For the entries that follow, state how many lines include the word "Blender", giving the number and nothing else.

Material shown:
* start *
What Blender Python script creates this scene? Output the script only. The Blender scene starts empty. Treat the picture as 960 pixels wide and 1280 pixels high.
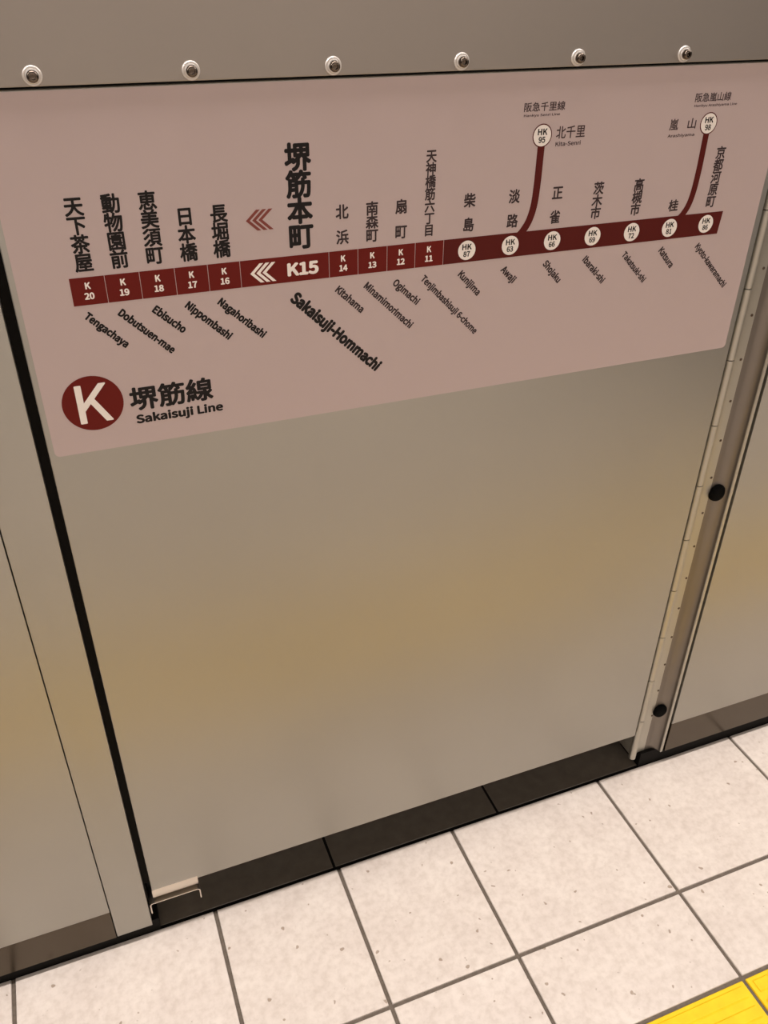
* end *
* start *
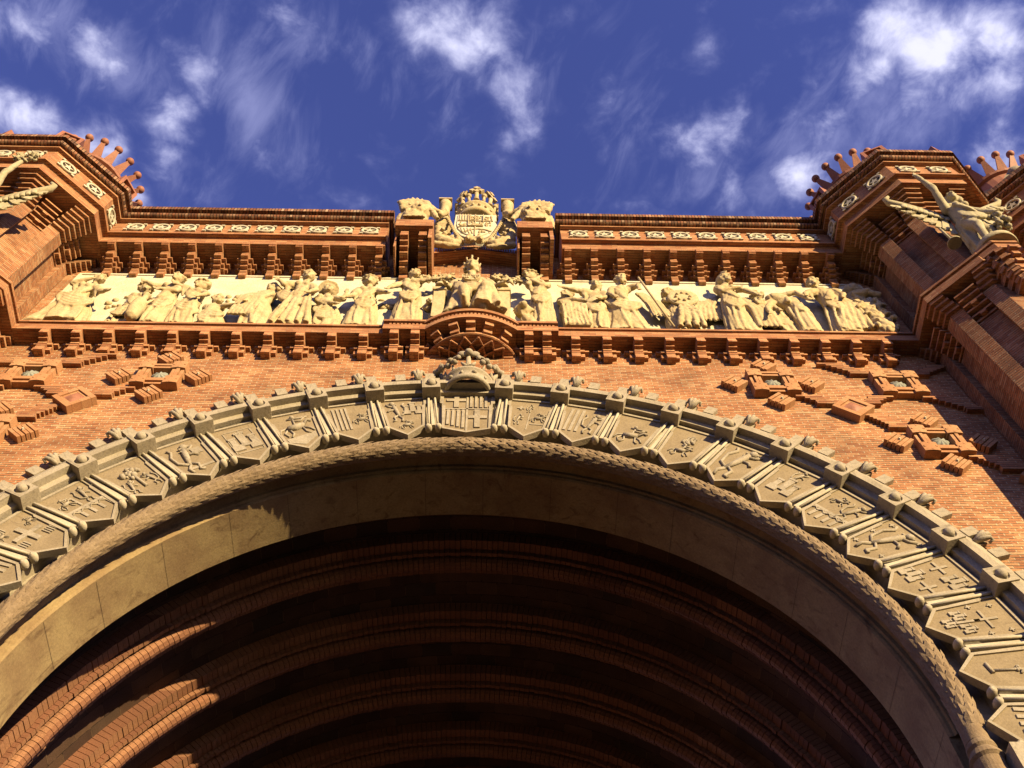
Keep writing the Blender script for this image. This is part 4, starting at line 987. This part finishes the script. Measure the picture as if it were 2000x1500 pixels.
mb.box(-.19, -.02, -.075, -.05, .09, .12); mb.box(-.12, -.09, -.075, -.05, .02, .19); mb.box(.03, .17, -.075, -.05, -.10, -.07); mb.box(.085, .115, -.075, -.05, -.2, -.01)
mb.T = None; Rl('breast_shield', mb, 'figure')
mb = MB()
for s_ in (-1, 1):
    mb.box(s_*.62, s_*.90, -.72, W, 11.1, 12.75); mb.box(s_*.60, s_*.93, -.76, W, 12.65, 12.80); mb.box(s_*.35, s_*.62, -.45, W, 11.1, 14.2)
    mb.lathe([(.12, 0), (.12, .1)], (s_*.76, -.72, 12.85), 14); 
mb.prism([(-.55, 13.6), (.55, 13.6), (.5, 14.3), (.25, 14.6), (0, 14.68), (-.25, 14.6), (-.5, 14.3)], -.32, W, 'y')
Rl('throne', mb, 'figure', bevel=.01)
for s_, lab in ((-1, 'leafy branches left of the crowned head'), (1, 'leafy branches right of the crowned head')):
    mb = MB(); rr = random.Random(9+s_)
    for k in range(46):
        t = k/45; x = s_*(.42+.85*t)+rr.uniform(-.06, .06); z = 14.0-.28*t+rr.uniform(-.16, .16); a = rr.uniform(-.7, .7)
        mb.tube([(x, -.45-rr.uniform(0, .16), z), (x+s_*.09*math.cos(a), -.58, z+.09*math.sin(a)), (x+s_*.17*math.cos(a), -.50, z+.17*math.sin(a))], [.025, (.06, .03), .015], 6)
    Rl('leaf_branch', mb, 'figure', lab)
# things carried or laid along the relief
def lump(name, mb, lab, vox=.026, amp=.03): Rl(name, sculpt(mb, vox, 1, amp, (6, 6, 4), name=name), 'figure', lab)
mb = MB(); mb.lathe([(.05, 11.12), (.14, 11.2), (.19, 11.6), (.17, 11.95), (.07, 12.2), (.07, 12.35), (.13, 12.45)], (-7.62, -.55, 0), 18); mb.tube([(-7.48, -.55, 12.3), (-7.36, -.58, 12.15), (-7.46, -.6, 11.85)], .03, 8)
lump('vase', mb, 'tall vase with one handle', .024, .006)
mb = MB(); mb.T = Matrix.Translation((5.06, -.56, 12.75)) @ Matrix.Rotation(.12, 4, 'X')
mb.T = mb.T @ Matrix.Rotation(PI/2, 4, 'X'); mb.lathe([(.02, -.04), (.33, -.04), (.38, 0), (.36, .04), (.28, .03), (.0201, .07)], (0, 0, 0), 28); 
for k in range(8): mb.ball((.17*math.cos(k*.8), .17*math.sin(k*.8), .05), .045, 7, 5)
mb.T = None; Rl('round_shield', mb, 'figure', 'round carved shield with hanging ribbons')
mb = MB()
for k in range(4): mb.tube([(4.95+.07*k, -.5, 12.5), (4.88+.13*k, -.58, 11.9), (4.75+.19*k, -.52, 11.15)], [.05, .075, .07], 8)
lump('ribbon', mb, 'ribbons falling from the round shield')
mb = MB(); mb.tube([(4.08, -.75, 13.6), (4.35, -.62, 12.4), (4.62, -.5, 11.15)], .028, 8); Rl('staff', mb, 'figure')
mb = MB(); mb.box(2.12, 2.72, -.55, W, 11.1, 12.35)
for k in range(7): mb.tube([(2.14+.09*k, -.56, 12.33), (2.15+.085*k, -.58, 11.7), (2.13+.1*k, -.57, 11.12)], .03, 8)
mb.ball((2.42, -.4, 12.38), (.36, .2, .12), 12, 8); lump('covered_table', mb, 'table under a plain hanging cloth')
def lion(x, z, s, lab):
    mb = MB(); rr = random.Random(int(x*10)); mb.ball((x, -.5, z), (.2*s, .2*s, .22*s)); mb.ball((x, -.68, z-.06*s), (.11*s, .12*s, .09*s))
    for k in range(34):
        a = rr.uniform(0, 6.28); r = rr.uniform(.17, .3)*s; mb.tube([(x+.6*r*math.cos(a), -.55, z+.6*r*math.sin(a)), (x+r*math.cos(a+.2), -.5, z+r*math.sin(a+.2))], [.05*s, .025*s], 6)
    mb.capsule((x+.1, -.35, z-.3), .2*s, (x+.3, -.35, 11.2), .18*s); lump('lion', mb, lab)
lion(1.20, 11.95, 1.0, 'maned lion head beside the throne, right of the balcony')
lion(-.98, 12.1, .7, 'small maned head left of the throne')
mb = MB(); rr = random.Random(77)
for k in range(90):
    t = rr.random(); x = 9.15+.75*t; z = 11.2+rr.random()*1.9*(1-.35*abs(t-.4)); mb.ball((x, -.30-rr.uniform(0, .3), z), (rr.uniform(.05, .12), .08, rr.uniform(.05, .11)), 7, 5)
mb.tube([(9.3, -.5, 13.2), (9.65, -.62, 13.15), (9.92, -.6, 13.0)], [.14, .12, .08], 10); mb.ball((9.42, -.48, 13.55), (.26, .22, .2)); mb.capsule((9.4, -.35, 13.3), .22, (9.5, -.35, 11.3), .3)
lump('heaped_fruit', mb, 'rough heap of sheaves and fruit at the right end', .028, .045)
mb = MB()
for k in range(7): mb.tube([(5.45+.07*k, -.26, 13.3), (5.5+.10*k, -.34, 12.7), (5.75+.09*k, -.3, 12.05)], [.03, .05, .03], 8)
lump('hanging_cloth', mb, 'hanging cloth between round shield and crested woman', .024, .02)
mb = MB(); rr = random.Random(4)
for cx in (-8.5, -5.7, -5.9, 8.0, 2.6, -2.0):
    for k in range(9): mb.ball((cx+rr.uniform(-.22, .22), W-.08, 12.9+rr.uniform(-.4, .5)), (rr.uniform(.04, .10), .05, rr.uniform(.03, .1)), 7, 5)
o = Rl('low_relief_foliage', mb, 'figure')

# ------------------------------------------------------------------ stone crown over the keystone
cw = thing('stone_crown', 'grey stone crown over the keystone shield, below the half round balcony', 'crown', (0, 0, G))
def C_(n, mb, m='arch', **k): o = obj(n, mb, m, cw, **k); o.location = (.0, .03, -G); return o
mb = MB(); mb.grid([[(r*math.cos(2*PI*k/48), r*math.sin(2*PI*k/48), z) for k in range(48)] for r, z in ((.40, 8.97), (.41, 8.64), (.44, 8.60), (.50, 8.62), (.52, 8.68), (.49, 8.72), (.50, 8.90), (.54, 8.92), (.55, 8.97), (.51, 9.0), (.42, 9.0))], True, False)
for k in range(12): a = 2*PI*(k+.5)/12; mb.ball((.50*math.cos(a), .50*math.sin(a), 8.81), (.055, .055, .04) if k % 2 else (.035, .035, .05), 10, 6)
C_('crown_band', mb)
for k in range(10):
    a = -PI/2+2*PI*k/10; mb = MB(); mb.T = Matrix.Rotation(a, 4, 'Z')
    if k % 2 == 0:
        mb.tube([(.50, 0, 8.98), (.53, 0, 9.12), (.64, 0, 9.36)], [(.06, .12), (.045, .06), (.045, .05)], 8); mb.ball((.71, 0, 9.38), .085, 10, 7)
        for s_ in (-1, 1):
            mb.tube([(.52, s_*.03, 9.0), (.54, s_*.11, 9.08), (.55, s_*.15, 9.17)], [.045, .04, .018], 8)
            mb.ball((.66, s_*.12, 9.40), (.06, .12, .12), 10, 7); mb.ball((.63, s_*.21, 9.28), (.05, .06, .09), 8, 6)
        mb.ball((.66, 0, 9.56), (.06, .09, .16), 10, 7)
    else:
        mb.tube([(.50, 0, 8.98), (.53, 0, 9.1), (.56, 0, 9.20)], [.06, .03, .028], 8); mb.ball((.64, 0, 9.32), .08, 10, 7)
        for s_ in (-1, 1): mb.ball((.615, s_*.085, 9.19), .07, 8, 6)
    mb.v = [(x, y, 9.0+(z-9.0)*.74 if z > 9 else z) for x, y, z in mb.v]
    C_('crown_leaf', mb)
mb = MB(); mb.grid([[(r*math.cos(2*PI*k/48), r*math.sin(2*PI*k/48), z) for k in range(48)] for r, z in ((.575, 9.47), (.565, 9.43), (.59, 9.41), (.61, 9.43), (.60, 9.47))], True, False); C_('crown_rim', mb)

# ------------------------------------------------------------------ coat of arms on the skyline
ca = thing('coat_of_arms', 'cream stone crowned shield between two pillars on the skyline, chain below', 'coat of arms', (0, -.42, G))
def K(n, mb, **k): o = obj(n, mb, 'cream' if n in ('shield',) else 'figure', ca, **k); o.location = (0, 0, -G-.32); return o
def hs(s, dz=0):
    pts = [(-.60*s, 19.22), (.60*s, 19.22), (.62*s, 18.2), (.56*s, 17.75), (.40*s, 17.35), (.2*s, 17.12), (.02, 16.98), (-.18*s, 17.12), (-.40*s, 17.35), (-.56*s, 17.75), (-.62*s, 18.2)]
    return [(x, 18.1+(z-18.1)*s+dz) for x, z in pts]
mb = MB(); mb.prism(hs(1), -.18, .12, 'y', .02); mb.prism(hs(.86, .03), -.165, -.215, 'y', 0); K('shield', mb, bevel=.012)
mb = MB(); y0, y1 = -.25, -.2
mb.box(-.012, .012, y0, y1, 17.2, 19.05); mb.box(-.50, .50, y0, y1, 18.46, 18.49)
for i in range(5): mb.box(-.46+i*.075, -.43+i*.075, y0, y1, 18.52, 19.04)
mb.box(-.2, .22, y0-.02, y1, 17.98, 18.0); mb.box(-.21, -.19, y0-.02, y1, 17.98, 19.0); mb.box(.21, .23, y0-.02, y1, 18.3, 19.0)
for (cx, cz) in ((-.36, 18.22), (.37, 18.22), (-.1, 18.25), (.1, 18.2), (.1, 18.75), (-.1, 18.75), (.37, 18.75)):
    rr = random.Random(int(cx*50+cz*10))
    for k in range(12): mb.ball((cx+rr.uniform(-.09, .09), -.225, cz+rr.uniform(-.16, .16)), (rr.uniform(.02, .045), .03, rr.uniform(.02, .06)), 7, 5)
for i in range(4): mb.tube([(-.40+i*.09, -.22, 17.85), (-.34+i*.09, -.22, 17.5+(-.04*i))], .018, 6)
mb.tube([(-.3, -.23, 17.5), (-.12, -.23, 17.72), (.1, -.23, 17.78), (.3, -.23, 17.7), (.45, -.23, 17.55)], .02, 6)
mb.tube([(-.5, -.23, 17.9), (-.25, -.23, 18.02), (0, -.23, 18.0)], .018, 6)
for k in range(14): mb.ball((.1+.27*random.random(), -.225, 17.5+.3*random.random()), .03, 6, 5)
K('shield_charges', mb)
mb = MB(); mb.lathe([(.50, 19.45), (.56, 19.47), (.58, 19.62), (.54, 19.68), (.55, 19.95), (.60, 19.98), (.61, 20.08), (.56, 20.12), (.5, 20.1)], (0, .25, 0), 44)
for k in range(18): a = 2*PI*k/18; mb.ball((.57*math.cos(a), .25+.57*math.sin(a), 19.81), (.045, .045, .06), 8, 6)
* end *
The completed task:
2